Taking the Pulpit for Taize

Oct 23, 2013 19:44

About a week ago I was asked to take the place of the sermon at church and speak a bit about my experience at Taize. This church has Taize prayers once a month, so they know about Taize. So I was asked to talk about not Taize so much as my experience at Taize and how it affected my spiritual life. It is an Anglican church, so nice short sermons, and I had to share the pulpit with my chap, who was in Taize with me, so what I have to say is rather concise, rather simplified, but still, perhaps it is another small step in trying to explain what I lived in Taize...



About 2 weeks ago I arrived back in Australia after having spent a year overseas. I went overseas primarily to go to Taize.

I decided to go to Taize because I didn't really see the point to the life I was living anymore. I had a job where I worked at a computer for 8 hours a day; I commuted to and from work, one hour each way; and I would go home to an empty house, perhaps watch tv and eat some toast before going to bed.
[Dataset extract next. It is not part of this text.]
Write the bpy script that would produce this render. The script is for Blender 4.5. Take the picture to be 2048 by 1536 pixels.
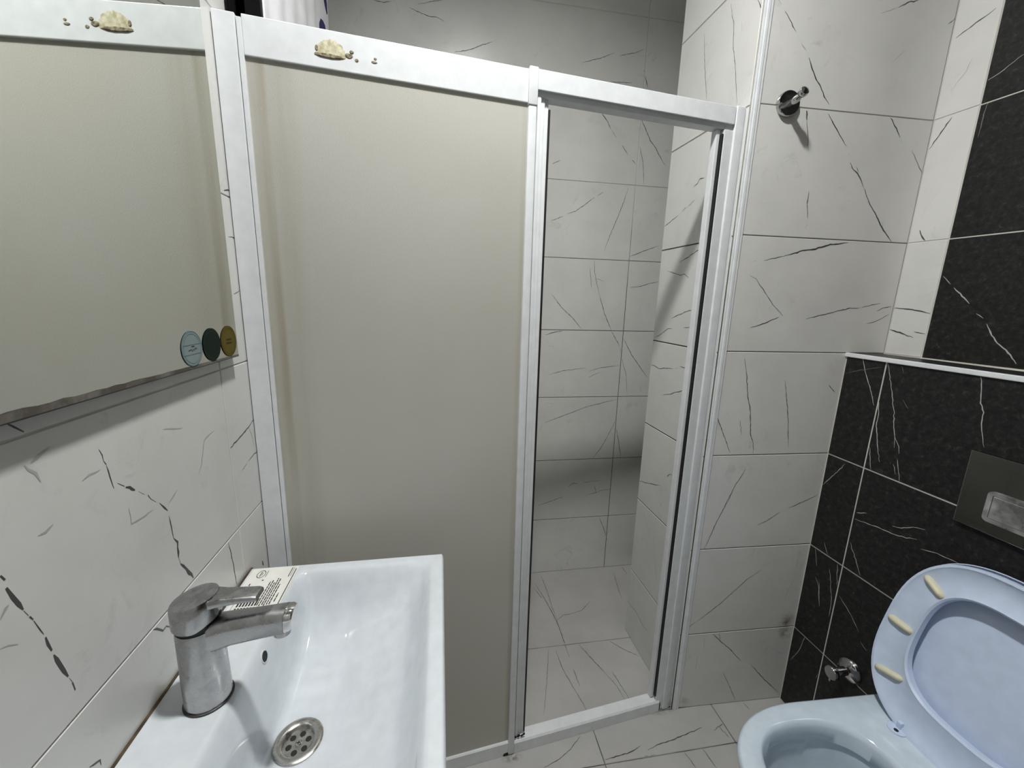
import bpy, bmesh, math, random
from mathutils import Matrix, Vector

for o in list(bpy.data.objects):
    bpy.data.objects.remove(o)
SCN = bpy.context.scene
COL = SCN.collection

# ---------------------------------------------------------------- camera, world, light, exposure
cam_data = bpy.data.cameras.new('camera')
cam_data.sensor_fit = 'HORIZONTAL'
cam_data.sensor_width = 36.0
cam_data.lens = 813.2036 / 2048 * 36.0
cam_data.clip_start = 0.02
cam = bpy.data.objects.new('camera', cam_data)
COL.objects.link(cam)
_yaw, _pitch, _roll = (math.radians(v) for v in (7.5113, -11.7323, 1.5991))
_f = Vector((math.sin(_yaw) * math.cos(_pitch), math.cos(_yaw) * math.cos(_pitch), math.sin(_pitch)))
_r = Vector((math.cos(_yaw), -math.sin(_yaw), 0))
_u = _r.cross(_f)
_r2 = _r * math.cos(_roll) + _u * math.sin(_roll)
_u2 = -_r * math.sin(_roll) + _u * math.cos(_roll)
cam.matrix_world = Matrix(((_r2.x, _u2.x, -_f.x, 0.0), (_r2.y, _u2.y, -_f.y, -1.0153),
                           (_r2.z, _u2.z, -_f.z, 1.3058), (0, 0, 0, 1)))
SCN.camera = cam

world = bpy.data.worlds.new('world')
SCN.world = world
world.use_nodes = True
world.node_tree.nodes['Background'].inputs[0].default_value = (0.75, 0.85, 1.0, 1)
world.node_tree.nodes['Background'].inputs[1].default_value = 0.02

LAMP_POS = (0.12, -0.58, 2.65)
LAMP_POWER = 35.0   # watts given off by the opal disc
DOME_R = 0.062
LAMP_COLOR = (1.0, 0.992, 0.962)
VS = SCN.view_settings
VS.view_transform = 'Standard'
VS.look = 'None'
VS.exposure = 0.0
VS.gamma = 1.0
VS.use_curve_mapping = False
SCN.cycles.max_bounces = 10
SCN.cycles.diffuse_bounces = 6
SCN.cycles.glossy_bounces = 5
SCN.cycles.transmission_bounces = 6
SCN.cycles.sample_clamp_indirect = 6.0
SCN.cycles.use_denoising = True
SCN.cycles.caustics_reflective = False
SCN.cycles.caustics_refractive = False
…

So I chose Taize because I had visited it 4 years earlier just for one week, and I remembered leaving that week feeling like I had encountered God somehow.

So, I left my job, sold my car, moved out of my home and went to Taize. I thought that in Taize I could spend so much time in prayer that I would achieve a kind of closeness to God that would make the emptiness of life irrelevant, or at least bearable.

I was hoping to become unattached from the world, unaffected by it, and to live a life focused on God instead. And at the beginning my prayers were an attempt to leave everything behind and just focus on God.

But while I was in Taize, I spent 125 hours sitting in silent prayer. Not all at once, but over the 8 months that I was there. Every day there is morning, midday and evening prayer, and in each of these prayers there is 10 minutes of silence. So that's half an hour a day to tell God what's on your mind, to notice how you’re are feeling, to reflect on what's happening in your life, to remember there is someone who wants to listen, and to simply share your thoughts and feelings with God.

In order to have a relationship with someone it is important to spend time with them and to talk with them, and it's the same with God. Having this silent prayer, every day, three times a day, meant that my relationship with God developed. I started looking forward to having this time, and looking forward to giving my thoughts and my feelings to God.

And it took me four months to realise how significant that is. It wasn't until I hit a desperate moment that I had a big revelation in my prayer life, and that was that I could be absolutely honest with God. I could admit the ways I had failed or was failing, or the things I was disappointed or angry at myself for. I could admit the ways I felt hurt or resentful and why, and bring to God all the ways in which I was certainly not holy. And in being completely honest with God, I could also at last be completely honest with myself.

By being so honest with God, ignoring protocol and just praying what I truly felt and truly thought, I discovered that I felt supported and upheld, and I was overwhelmed to feel that God stayed with me, still let me come to him in prayer, still received me, and still loved me.

And, in my 125 or so hours of silent prayer, occasionally, just occasionally, God answered. And it didn't come from outside of me, but from a place so deep within me that I didn't know such depths existed. I don't know if how to explain it really, but perhaps Mary Poppins’ carpet bag might give an idea - it has apparent limits if you look at it, Mary Poppins pulls out lamps and things that are much too big to possibly fit inside it, yet they clearly come from within it. It has a depth that is deeper than itself, and that's how it felt.

But I say occasionally God answered. That's not to say that I now have any answers. In fact, what my experiences in Taize did really was to take away my answers. I learnt that I don't need to have answers. It is my questions that I need to listen to; they are what will lead me. If I have to keep asking, then I have to keep listening, and if I don't know, then I have to pracitse trusting.

So, I am still on my pilgrimage to God, still following without knowing the way, but at least now I can follow, since Taize taught me about the silence that leaves space for God. But I have definitely realised that I cannot find my meaning in God and in doing so make the emptiness of life irrelevant, since God and life go together. To live with God as the meaning in my life, I have had to let my life turn around, take another direction entirely - one I hadn't foreseen. I cannot possibly articulate how my life has changed, and how I have changed, but I can assure you, everything has changed.